Suspected of, let us say, less than enthusiastic support for the war effort during the world wars, many German-Canadians were interned.
These included Adolf Minchau, interned during WWII. He was the proprietor of the Minchau blacksmith shop, housed in the almost-hundred-year-old building torn down this last summer. It was one of the last reminders of the strong German presence in the Ritchie community of Edmonton.
Blacksmith Adolf Minchau was a right-wing German-Canadian. A first-generation Canadian, he applauded Hitler's reforms in Germany, perhaps even saying that he was "making Germany great" again!
As president of the German-Canadian friendship society he was one of Edmonton's most prominent Germans as WWII started.
A night-time military-style round-up scooped up him and many other heads of German families in the community
In the early stages of WWII, late one night the area of his blacksmith shop and his adjoining residence was cordoned off and engulfed in a tumult of army, police and other security forces as Minchau and many other German men living in the area were rounded up.
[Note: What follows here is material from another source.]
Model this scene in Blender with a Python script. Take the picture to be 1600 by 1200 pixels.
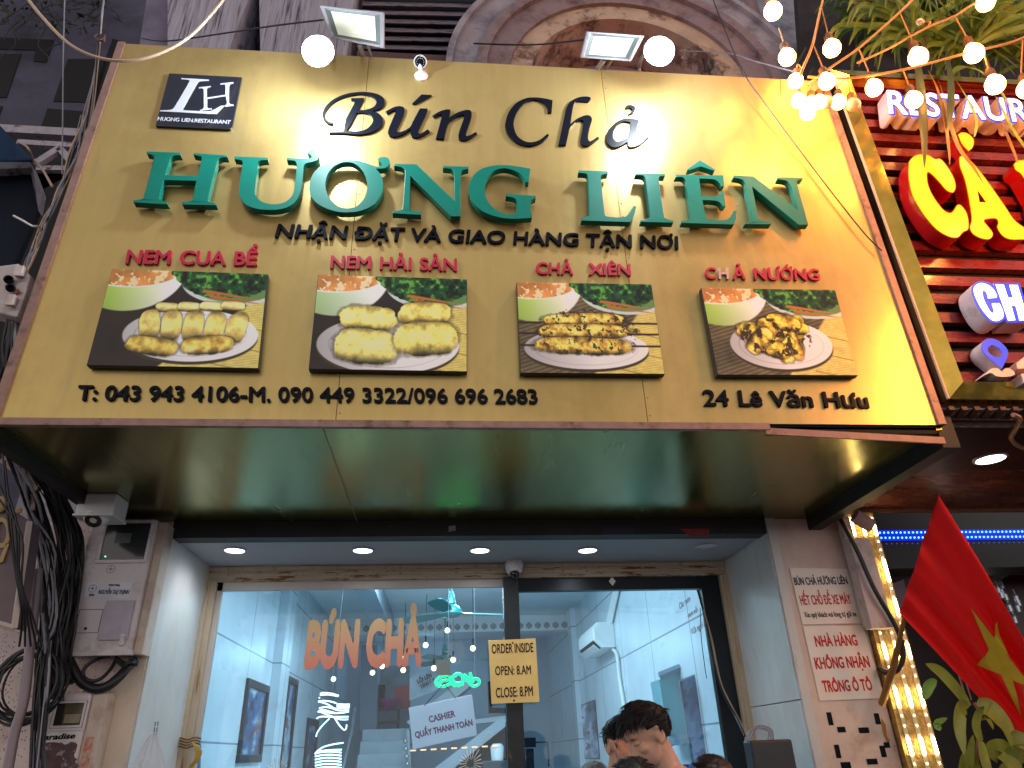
import bpy, bmesh, math, random
import numpy as np
from mathutils import Vector, Matrix, geometry, noise as mnoise

for o in list(bpy.data.objects):
    bpy.data.objects.remove(o)
scene = bpy.context.scene
COL = scene.collection
R = math.radians

# ---------------------------------------------------------------- camera
CAM = Vector((0.0, -3.0, 1.6))
YAW, PITCH, ROLL, FPX = R(5.995), R(27.629), R(-2.091), 1100.0
_f = Vector((math.sin(YAW) * math.cos(PITCH), math.cos(YAW) * math.cos(PITCH), math.sin(PITCH)))
_r0 = Vector((math.cos(YAW), -math.sin(YAW), 0))
_u0 = _r0.cross(_f)
_r = _r0 * math.cos(ROLL) + _u0 * math.sin(ROLL)
_u = _u0 * math.cos(ROLL) - _r0 * math.sin(ROLL)
cd = bpy.data.cameras.new('camera')
cam = bpy.data.objects.new('camera', cd)
COL.objects.link(cam)
cam.matrix_world = Matrix(((_r.x, _u.x, -_f.x, CAM.x), (_r.y, _u.y, -_f.y, CAM.y), (_r.z, _u.z, -_f.z, CAM.z), (0, 0, 0, 1)))
cd.sensor_width = 36.0
cd.lens = 36.0 * FPX / 1600.0
cd.clip_start, cd.clip_end = 0.05, 400.0
scene.camera = cam

# ---------------------------------------------------------------- night sky glow of the city
w = bpy.data.worlds.new('World'); scene.world = w; w.use_nodes = True
nt = w.node_tree; nt.nodes.clear()
wo = nt.nodes.new('ShaderNodeOutputWorld'); bg = nt.nodes.new('ShaderNodeBackground')
tc = nt.nodes.new('ShaderNodeTexCoord'); sp = nt.nodes.new('ShaderNodeSeparateXYZ')
rp = nt.nodes.new('ShaderNodeValToRGB')
nt.links.new(tc.outputs['Generated'], sp.inputs[0]); nt.links.new(sp.outputs['Z'], rp.inputs[0])
rp.color_ramp.elements[0].position = 0.0; rp.color_ramp.elements[0].color = (2.9, 2.7, 2.6, 1)
rp.color_ramp.elements[1].position = 0.95; rp.color_ramp.elements[1].color = (0.36, 0.36, 0.48, 1)
e_ = rp.color_ramp.elements.new(0.22); e_.color = (1.6, 1.48, 1.40, 1)
e_ = rp.color_ramp.elements.new(0.45); e_.color = (.84, .77, .70, 1)
nt.links.new(rp.outputs[0], bg.inputs['Color'])
bg.inputs['Strength'].default_value = 0.62
nt.links.new(bg.outputs[0], wo.inputs[0])

scene.view_settings.view_transform = 'Standard'
scene.view_settings.look = 'None'
scene.view_settings.exposure = 0.0
scene.view_settings.gamma = 1.0
scene.render.engine = 'CYCLES'
scene.cycles.use_denoising = True
scene.cycles.max_bounces = 8
scene.cycles.transparent_max_bounces = 16
scene.cycles.sample_clamp_indirect = 6.0
scene.cycles.caustics_reflective = False
scene.cycles.caustics_refractive = False

# ---------------------------------------------------------------- geometry of sight lines (points on real planes)
def ray(px, py):
    return _f + _r * ((px - 800) / FPX) + _u * ((600 - py) / FPX)
def P(px, py, Y):            # point on the vertical plane y = Y
    d = ray(px, py); return CAM + d * ((Y - CAM.y) / d.y)
def Z(px, py, z):            # point on the level plane z
    d = ray(px, py); return CAM + d * ((z - CAM.z) / d.z)
def X(px, py, x):            # point on the side plane x
    d = ray(px, py); return CAM + d * ((x - CAM.x) / d.x)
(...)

He spent years in an internment camp and had his property seized. Later he was released and his property returned.
This event was later remembered by Bill McLean, a one-time friend of Adolf's son. Bill McLean's recollections were collected and published in the Memories of Bonnie Doon book.
The history of the Minchau blacksmith building is described in my book Old Strathcona Edmonton's Southside Roots.
Besides Minchau, there were many others interned, whose stories are not as well known or chronicled.
Thanks for reading.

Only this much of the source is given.